Pupils from Mfuleni Technical School are gearing up for the mass river and wetlands clean up in Mfuleni and Makhaza on Saturday 18 February, in an effort to bring hope to communities in the Kuils River Catchment area.

Several community groups are gearing up for a mass river and wetlands clean up in the Kuils River Catchment at locations in Mfuleni and Makhaza on Saturday 18 February.

The Kuils River Catchment system runs through many Cape Town communities of different economic classes and flows through different land use activities that leave it polluted and harmful to those who live alongside it, particularly downstream. 

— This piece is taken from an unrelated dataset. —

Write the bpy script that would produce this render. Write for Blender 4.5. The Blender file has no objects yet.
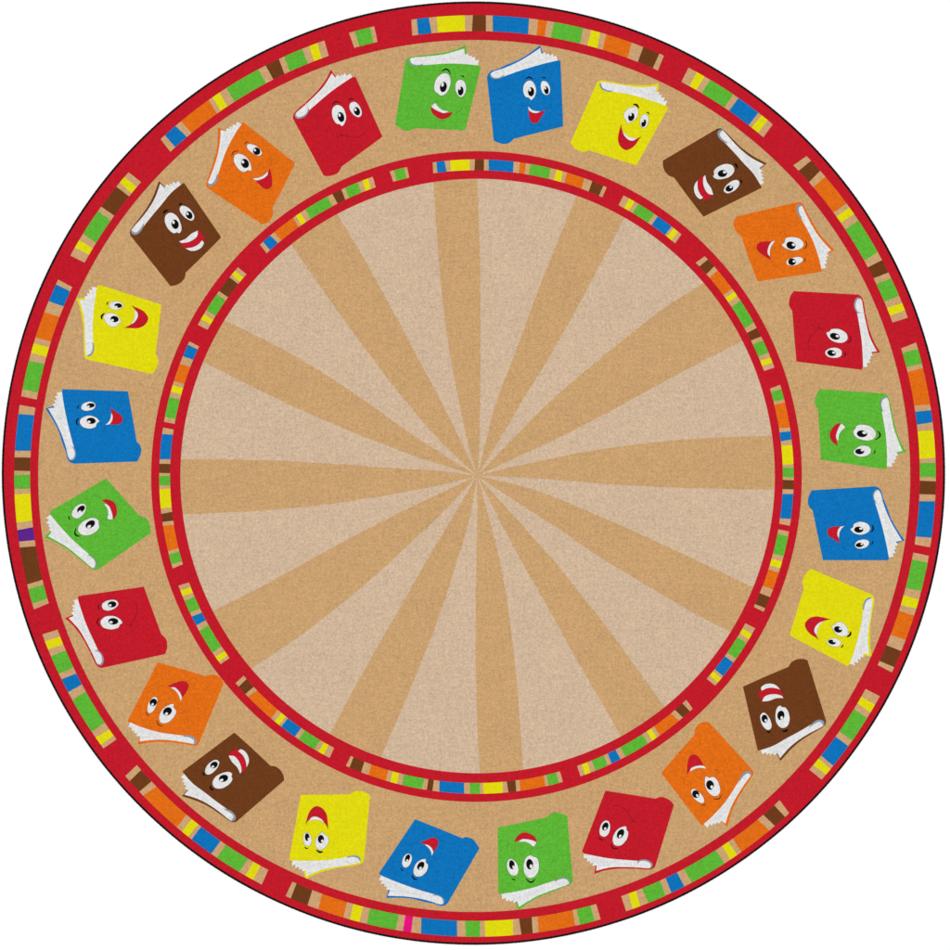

According to the Environmental Monitoring Group’s (EMG) Siya Myeza, “Our work along this river presents an opportunity to explore and expose the systematic environmental racism that results in many low-income communities living in environmentally harmful conditions that undermine their quality of life and livelihoods. The mass clean-up will focus on specific parts of the river where community interaction with the river is the highest. These areas used to be vibrant economic hubs before Cape Town’s drought dried up all the opportunities. But the water situation has improved since then, and these communities need improved services and support from the City of Cape Town, to make this a reality.

Myeza says that communities have organised themselves to clean up a section of the river that is nearest to them. These are primarily areas where illegal dumping – due to the lack of waste management infrastructure and sanitation services – pollutes the river.